Leland stated that the cloud component of the database market is relatively nascent today, but that licenses of databases in the cloud are expected to represent an increasing percentage of the overall database market in the coming years. That massive opportunity makes the need for a secure, scalable platform of the utmost importance due to the critical nature of applications. He also talked about the need for additional IT services and solutions in the form of business intelligence (BI), and the need for SaaS solutions, particularly for small business.

Leland also took a look at some of the dynamics that are shaping this market, citing IDC data that suggests there are currently 1.2 zettabytes of digitized information on the planet. For those who aren’t aware (which included everyone in the room), a zettabyte is ten with 21 zeros. In the next decade IDC expects that number to grow 44 times, while IT budgets are projected to grow only 1.4 times during the same timeframe. That adds up to a major need for better data management.

All of these factors were taken into account with Microsoft SQL Server.

Microsoft’s strategy
Leland described Microsoft’s strategy with SQL Server in four parts.

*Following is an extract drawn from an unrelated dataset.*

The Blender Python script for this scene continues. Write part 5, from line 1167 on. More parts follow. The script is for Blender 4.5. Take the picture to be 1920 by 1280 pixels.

  1. A mission critical platform that provides the highest level performance, scalability, availability, and disaster recovery built in
  2. Affordable cost
  3. Developers. Investing in tools and technologies that enable developers to rapidly build, deploy, and run their applications either on premises or in the cloud
  4. Business Intelligence, which Leland called “pervasive insight.” The ability to effectively mine data for better business decision making

Microsoft delivers these capabilities in three form factors. Traditional, out-of-the-box SQL Server; delivered through appliances (pre-packaged, pre-tuned software and hardware combinations); and through the cloud.

SQL Server “Denali”
Leland also spent time talking about the next version of SQL Server, Denali. Denali empowers organizations to be more agile in today’s competitive market. Customers can efficiently deliver mission-critical solutions through a highly scalable and available platform. Industry-leading tools help developers quickly build innovative applications while data integration and management tools help deliver credible data reliably to the right users and new user experiences expand the reach of BI to enable meaningful insights. With SQL Server code-named “Denali” customers will benefit from the following added investments:
Enhanced Mission-Critical Platform: an enhanced highly available and scalable platform.

  • Developer and IT Productivity: new innovative productivity tools and features.
  • Pervasive Insight: expanding the reach of BI to business users and end-to-end data integration and management.

The session ended with Leland talking about upcoming training for Denali, beginning at TechEd and going all the way through to launch, the date of which has not been announced. He also stated that as they move towards launch, there will be opportunities for partners to engage with Microsoft on this next version of SQL Server.